At first sight, we see the personal revenge of right-wing and left-wing magistrates in happy company, getting even with a judge who not only stood out too much, but had the bad habit of molesting the powers that be on both sides of the political spectrum.

But this petty revenge hides a widespread misery: the ruling classes of Spanish society are still unable, more than 70 years after the Civil War and almost four decades since Franco’s death, to come to terms with the historical truth of what became the dictator’s massive killing ground.

And that misery cloaks another disaster: that the Spanish judiciary is appointed through a strict quota system that divides up the slots among the political parties. In short, top judges are appointees of top party hacks. When the system was set up, the parties promised to nominate judges based on merit. A generation later, the reality is that the parties have always appointed loyal friends.

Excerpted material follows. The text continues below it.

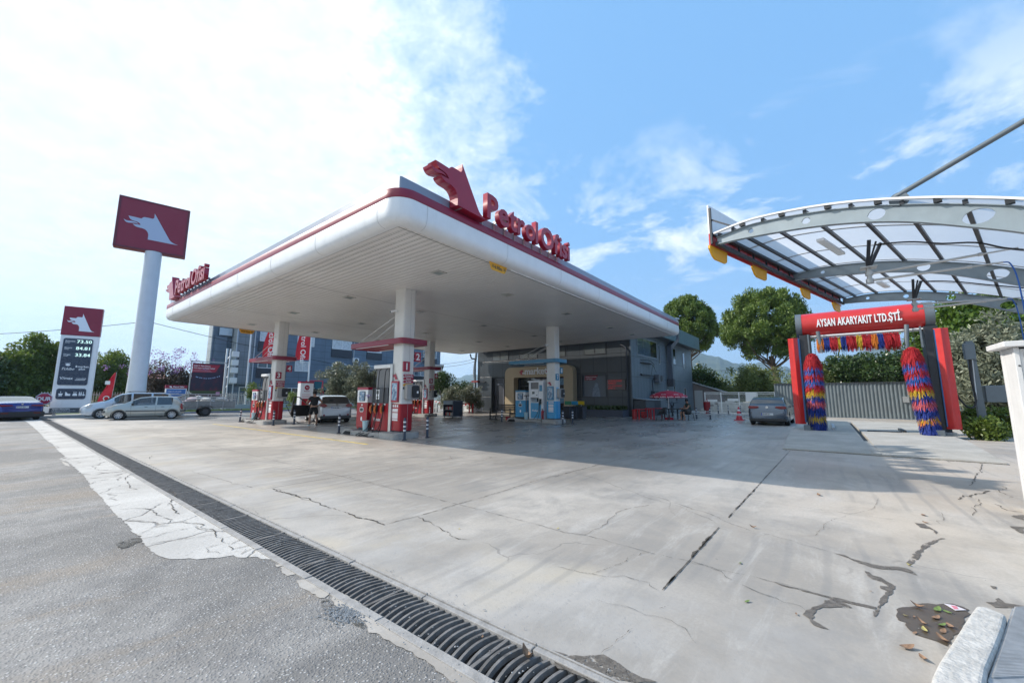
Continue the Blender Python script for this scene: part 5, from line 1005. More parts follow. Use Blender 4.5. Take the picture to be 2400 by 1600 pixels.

If party hacks were sometimes unable to push through the appointment of allies, they had no qualms in blocking the court’s work by withholding the required appointments. The highest court of Spain, the Constitutional Tribunal, has been held hostage to such unlawful party behaviour for more than four years now. But the conservatives who were swept into power in November have promised to “unblock” the court by naming the judges that are now lacking.

The ideal of impartiality as the highest aim for justice is blowing in the Spanish wind. And it seems that Judge Garzon will be left hanging.

 

Source: Radio Netherlands

UPDATE Feb 9, 2012: Magistrate Baltasar Garzón Sentenced to 11 Years of Disbarment by Partisan Spanish Court

 


Comments

The Garzon Trial: Petty Vengeance — 2 Comments

  1. Great piece, I quoted you on my website.

    If I had to guess, it’s about Bush. But that’s just me.

  2. Agreed. A lot of his trouble started when he tried to prosecute Bush. Argentina recently picked up the torch on the old crimes. Let us wait and see if they’ll get around to more recent ones.